Material provided:
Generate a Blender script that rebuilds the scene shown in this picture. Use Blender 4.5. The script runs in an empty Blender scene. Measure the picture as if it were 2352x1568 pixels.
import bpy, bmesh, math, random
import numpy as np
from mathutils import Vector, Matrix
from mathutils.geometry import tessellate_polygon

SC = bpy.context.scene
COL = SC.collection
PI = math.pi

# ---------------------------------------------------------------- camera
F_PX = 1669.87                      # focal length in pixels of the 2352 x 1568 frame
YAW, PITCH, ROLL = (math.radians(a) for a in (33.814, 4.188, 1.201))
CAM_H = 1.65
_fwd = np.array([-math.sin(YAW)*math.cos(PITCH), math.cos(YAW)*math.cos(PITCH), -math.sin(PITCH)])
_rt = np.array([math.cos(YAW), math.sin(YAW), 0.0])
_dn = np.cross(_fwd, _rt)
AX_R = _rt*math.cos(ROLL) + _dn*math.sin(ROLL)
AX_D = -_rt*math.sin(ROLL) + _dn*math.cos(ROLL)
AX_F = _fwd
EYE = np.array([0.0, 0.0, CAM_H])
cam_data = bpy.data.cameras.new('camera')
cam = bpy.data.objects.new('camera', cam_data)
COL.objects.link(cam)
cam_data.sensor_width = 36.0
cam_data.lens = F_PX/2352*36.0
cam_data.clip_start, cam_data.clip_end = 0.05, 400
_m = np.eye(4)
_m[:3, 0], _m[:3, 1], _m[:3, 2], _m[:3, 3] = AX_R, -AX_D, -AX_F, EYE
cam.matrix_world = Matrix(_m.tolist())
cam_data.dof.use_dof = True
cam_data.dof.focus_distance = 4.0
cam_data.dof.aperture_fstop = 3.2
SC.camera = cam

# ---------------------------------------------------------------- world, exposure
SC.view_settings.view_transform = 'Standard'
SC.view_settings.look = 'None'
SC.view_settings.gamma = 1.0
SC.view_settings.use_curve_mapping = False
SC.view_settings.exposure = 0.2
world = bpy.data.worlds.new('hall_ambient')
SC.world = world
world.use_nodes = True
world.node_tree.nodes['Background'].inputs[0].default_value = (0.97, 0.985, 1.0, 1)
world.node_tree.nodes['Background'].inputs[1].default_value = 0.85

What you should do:
Which lines include the word "pixels"? List them all.

Solution to this exercise:
Generate a Blender script that rebuilds the scene shown in this picture. Use Blender 4.5. The script runs in an empty Blender scene. Measure the picture as if it were 2352x1568 pixels.
F_PX = 1669.87                      # focal length in pixels of the 2352 x 1568 frame